** START STORED DATA **

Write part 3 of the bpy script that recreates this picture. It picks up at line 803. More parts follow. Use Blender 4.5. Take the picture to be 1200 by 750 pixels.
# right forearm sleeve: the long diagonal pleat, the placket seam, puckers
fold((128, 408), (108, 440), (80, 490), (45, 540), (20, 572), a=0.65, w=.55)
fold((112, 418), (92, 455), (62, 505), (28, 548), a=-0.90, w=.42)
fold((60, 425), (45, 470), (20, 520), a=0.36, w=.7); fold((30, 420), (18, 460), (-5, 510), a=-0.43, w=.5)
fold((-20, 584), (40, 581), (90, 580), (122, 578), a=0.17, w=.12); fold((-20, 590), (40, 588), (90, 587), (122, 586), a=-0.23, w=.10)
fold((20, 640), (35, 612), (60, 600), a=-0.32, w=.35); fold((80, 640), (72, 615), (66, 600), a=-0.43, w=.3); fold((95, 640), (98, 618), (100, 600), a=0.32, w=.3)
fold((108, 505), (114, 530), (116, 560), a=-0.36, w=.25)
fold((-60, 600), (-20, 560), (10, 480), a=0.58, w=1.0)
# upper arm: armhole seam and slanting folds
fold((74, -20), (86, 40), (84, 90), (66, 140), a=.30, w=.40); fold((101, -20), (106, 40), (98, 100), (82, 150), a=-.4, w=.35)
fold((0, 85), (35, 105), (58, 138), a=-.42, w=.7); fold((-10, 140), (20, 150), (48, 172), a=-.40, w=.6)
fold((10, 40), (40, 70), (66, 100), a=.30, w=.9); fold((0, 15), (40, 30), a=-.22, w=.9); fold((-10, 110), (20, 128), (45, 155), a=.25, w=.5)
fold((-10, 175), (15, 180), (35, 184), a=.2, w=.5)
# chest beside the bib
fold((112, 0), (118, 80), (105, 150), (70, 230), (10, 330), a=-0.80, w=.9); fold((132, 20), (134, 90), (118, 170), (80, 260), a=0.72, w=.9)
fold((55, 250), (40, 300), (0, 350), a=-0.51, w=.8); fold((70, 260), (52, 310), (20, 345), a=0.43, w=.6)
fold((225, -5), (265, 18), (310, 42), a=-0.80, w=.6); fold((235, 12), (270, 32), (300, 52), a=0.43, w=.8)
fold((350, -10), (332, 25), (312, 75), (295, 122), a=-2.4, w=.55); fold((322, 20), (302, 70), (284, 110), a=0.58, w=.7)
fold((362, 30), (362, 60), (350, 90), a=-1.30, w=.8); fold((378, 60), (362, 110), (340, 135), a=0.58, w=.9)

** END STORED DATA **

TASK INSTRUCTIONS: Repeat the preceding lines exactly, please, every one of them.

WRITTEN RESPONSE:
Write part 3 of the bpy script that recreates this picture. It picks up at line 803. More parts follow. Use Blender 4.5. Take the picture to be 1200 by 750 pixels.
# right forearm sleeve: the long diagonal pleat, the placket seam, puckers
fold((128, 408), (108, 440), (80, 490), (45, 540), (20, 572), a=0.65, w=.55)
fold((112, 418), (92, 455), (62, 505), (28, 548), a=-0.90, w=.42)
fold((60, 425), (45, 470), (20, 520), a=0.36, w=.7); fold((30, 420), (18, 460), (-5, 510), a=-0.43, w=.5)
fold((-20, 584), (40, 581), (90, 580), (122, 578), a=0.17, w=.12); fold((-20, 590), (40, 588), (90, 587), (122, 586), a=-0.23, w=.10)
fold((20, 640), (35, 612), (60, 600), a=-0.32, w=.35); fold((80, 640), (72, 615), (66, 600), a=-0.43, w=.3); fold((95, 640), (98, 618), (100, 600), a=0.32, w=.3)
fold((108, 505), (114, 530), (116, 560), a=-0.36, w=.25)
fold((-60, 600), (-20, 560), (10, 480), a=0.58, w=1.0)
# upper arm: armhole seam and slanting folds
fold((74, -20), (86, 40), (84, 90), (66, 140), a=.30, w=.40); fold((101, -20), (106, 40), (98, 100), (82, 150), a=-.4, w=.35)
fold((0, 85), (35, 105), (58, 138), a=-.42, w=.7); fold((-10, 140), (20, 150), (48, 172), a=-.40, w=.6)
fold((10, 40), (40, 70), (66, 100), a=.30, w=.9); fold((0, 15), (40, 30), a=-.22, w=.9); fold((-10, 110), (20, 128), (45, 155), a=.25, w=.5)
fold((-10, 175), (15, 180), (35, 184), a=.2, w=.5)
# chest beside the bib
fold((112, 0), (118, 80), (105, 150), (70, 230), (10, 330), a=-0.80, w=.9); fold((132, 20), (134, 90), (118, 170), (80, 260), a=0.72, w=.9)
fold((55, 250), (40, 300), (0, 350), a=-0.51, w=.8); fold((70, 260), (52, 310), (20, 345), a=0.43, w=.6)
fold((225, -5), (265, 18), (310, 42), a=-0.80, w=.6); fold((235, 12), (270, 32), (300, 52), a=0.43, w=.8)
fold((350, -10), (332, 25), (312, 75), (295, 122), a=-2.4, w=.55); fold((322, 20), (302, 70), (284, 110), a=0.58, w=.7)
fold((362, 30), (362, 60), (350, 90), a=-1.30, w=.8); fold((378, 60), (362, 110), (340, 135), a=0.58, w=.9)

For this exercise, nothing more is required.